Matching the object to the correct statue should be easy based on appearance and pose. But the sequence should be detailed in a story/fable that links all statues together.

That’s just my two pennies, sorry if it didn’t help. I do love how imaginative it is though!
 

aco175

Legend
I think that placing 6 items in order may be too many and people would fail too many times before success. I tend to go no more than just 4 items.

Another idea is to present them with a clue to the first item to be placed, almost a free start to the first item. They get a note from someone in town or maybe a note on a dead body entering the dungeon. Maybe some carvings on the floor from another group that tried to get past the trap and failed.
 

I think that placing 6 items in order may be too many and people would fail too many times before success. I tend to go no more than just 4 items.

Another idea is to present them with a clue to the first item to be placed, almost a free start to the first item. They get a note from someone in town or maybe a note on a dead body entering the dungeon. Maybe some carvings on the floor from another group that tried to get past the trap and failed.
I do have clues that involve the fountains, I didn't want them to have to spend an entire session on it lol. I want a riddle at the base of the one statue without their hands out telling them what order to put them in, which I did state in the initial post lol. The fountains flow with a liquid that indicates what would be their item would be as just an extra hint. I have:
  1. Ink for the book
  2. Mud for the scythe
  3. Molten metal for the hammer
  4. Blood for the dagger
  5. and either Saltwater for the trident or a stationary plant fountain with vines coming from the hands going into a small flower bed below for the bow as a link to the hunger/gatherer thing.
The last one would flow with liquid gold once they are all placed properly to show the prosperity of the newly budding city.

I don't have plans to have them constantly mess up. the items would fall to the floor just outside the little pond they stand in and I'm pretty sure that they would remember which one they had put. I'm trying to add as many hints and clues as to what they are to do, I just don't want to hand them the answer either.

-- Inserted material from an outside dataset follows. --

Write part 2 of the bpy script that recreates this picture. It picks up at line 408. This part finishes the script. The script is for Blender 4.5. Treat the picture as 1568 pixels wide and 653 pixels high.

I do like the idea of a hint though for the first. I might add something like that if I can. I don't want a body in there....maybe? Not sure on that yet.
This doesn’t answer your question, but I think what you have here is an opportunity for an amazing campaign instead of a one room puzzle.

Each statue needs the proper object. The search for each object becomes a quest in its own right (the objects are not in the room, they must be found and brought here).

Matching the object to the correct statue should be easy based on appearance and pose. But the sequence should be detailed in a story/fable that links all statues together.

That’s just my two pennies, sorry if it didn’t help. I do love how imaginative it is though!
Also, for Nakana, I was thinking it over and while I do like this as an idea for a campaign, I know a lot of my party don't like these types of campaign settings, where they rely on a puzzle type thing to move the story along. It's hard to explain lol I'm sorry. They are alright with small puzzles, but not an entire campaign involving one. If you want to, you can use it. I might even use it for a different group if I ever feel confident enough to DM for random strangers. I just know my current table would not be too interested lol.